A graph \(G = (V,E)\) is bipartite if the vertex set \(V\) can be partitioned into two sets \(V_1\) and \(V_2\) such that every edge in \(E\) connects a vertex in \(V_1\) to a vertex in \(V_2\).

Complete Bipartite Graph: A complete bipartite graph \(K_{m,n}\) is a bipartite graph that contains \(m\) vertices in \(V_1\) and \(n\) vertices in \(V_2\), and an edge between every pair of vertices in \(V_1\) and \(V_2\).

Matching: A matching in a graph \(G = (V,E)\) is a set of edges \(M \subseteq E\) such that no two edges in \(M\) share a vertex.

Complete Matching: A complete matching in a graph \(G\) with bipartition \((V_1, V_2)\), if every vertex in \(V_1\) is incident to an edge in the matching, in this case \(|M| = |V_1|\). Matching is just a subset of all the edges.

Hall's Marriage Theorem: Let \(G = (V,E)\) be a bipartite graph with bipartition \((V_1, V_2)\). Then \(G\) contains a complete matching from \(V_1\) to \(V_2\) if and only if for every subset \(S \subseteq V_1\), \(|N(S)| \geq |S|\).

Proof of "only if" is easy, just consider the definition. Proof of "if" is quite hard, can be proved with strong induction with proof by cases. Suppose for \(|V_1| = k\), the theorem holds for all \(|\mathcal{P}(V_1)| < k\) such that \(\forall A \in \mathcal{P}(V_1), |N(A)| \geq |A| \to\) Complete matching between \(V_1\) and \(V_2\). Then consider the induction case with \(|V_1| = k + 1\).

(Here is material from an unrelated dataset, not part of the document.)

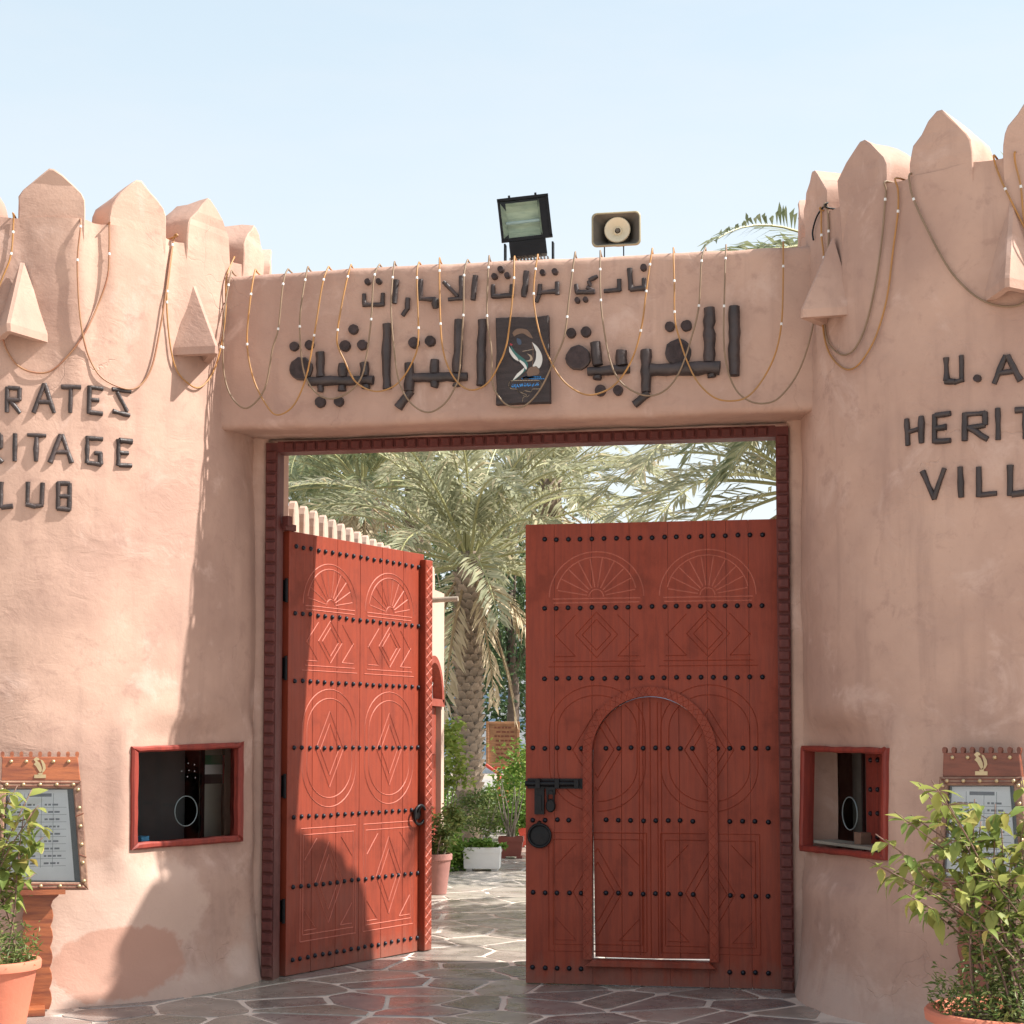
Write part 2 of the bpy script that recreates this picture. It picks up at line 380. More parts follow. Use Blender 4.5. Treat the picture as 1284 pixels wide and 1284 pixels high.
# ------------------------------------------------------------------ ground and paving
def slate(name):
    m, nt, b, N, L = nmat(name)
    p = worldpos(nt); oi = N('ShaderNodeObjectInfo').outputs['Random']
    rp = N('ShaderNodeValToRGB'); L(oi, rp.inputs[0])
    cols = [(.165, .14, .125), (.275, .24, .20), (.20, .16, .15), (.195, .185, .15), (.295, .235, .205), (.15, .13, .125), (.23, .195, .165)]
    rp.color_ramp.interpolation = 'CONSTANT'
    el = rp.color_ramp.elements
    while len(el) < len(cols): el.new(.5)
    for i, c in enumerate(cols): el[i].position = i/len(cols); el[i].color = (*c, 1)
    col = mixn(nt, rampn(nt, noisen(nt, p, 5, 6, .65), .35, .75, 0, .6), rp.outputs[0], (.34, .295, .26))
    col = mixn(nt, rampn(nt, noisen(nt, p, 2.0, 5, .6), .5, .75, 0, .5), col, (.47, .41, .36))
    sy = N('ShaderNodeSeparateXYZ'); L(p, sy.inputs[0])               # path inside lightened: dust, and its sunlit brightness put into the stone colour
    col = mixn(nt, rampn(nt, mathn(nt, 'ADD', sy.outputs[1], mathn(nt, 'MULTIPLY', noisen(nt, p, 1.5, 4), 2.0)), 2.0, 4.2, 0, .6), col, (.44, .385, .33))
    L(col, b.inputs['Base Color'])
    L(rampn(nt, noisen(nt, p, 3.1, 5, .6), .3, .7, .16, .42), b.inputs['Roughness']); b.inputs['Specular IOR Level'].default_value = .6
    n1 = bumpn(nt, noisen(nt, p, 3.5, 4), .25, .02)
    L(bumpn(nt, noisen(nt, p, 45, 5), .22, .004, n1), b.inputs['Normal'])
    return m
M_SLATE = slate('slate')
M_MORTAR = simple('mortar', (.66, .56, .48), .85, 0, .25, 3, .4, 60, world=True)
M_SAND = simple('sandy_ground', (.38, .31, .25), .95, 0, .2, .7, .5, 25, world=True)
M_YARD = simple('courtyard_stone', (.40, .36, .32), .5, 0, .35, 1.2, .4, 8, world=True, c2=(.24, .215, .20))
mb = MB(); S = 300
mb.add([(-S, -S, -.06), (S, -S, -.06), (S, S, -.06), (-S, S, -.06)], [(0, 1, 2, 3)])
tag(mb.build('ground', M_SAND), kind='structure')
mb = MB(); mb.box((0, 3.5, -.031), (17, 26, .052))
paving = tag(mb.build('paving', M_MORTAR), kind='structure')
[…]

Two cases could be discussed. One with all subsets having more neighbours, and one with some subsets having one-to-one matching.

Isomorphic Graphs: Two graphs \(G_1 = (V_1, E_1)\) and \(G_2 = (V_2, E_2)\) are isomorphic if there exists a bijection \(f: V_1 \to V_2\) such that \((u,v) \in E_1\) if and only if \((f(u), f(v)) \in E_2\). Such a function \(f\) is called an isomorphism. Can be checked with:

  1. Number of vertices and edges.

  2. Degree of vertices.

  3. Existence of circuits and paths with certain length etc.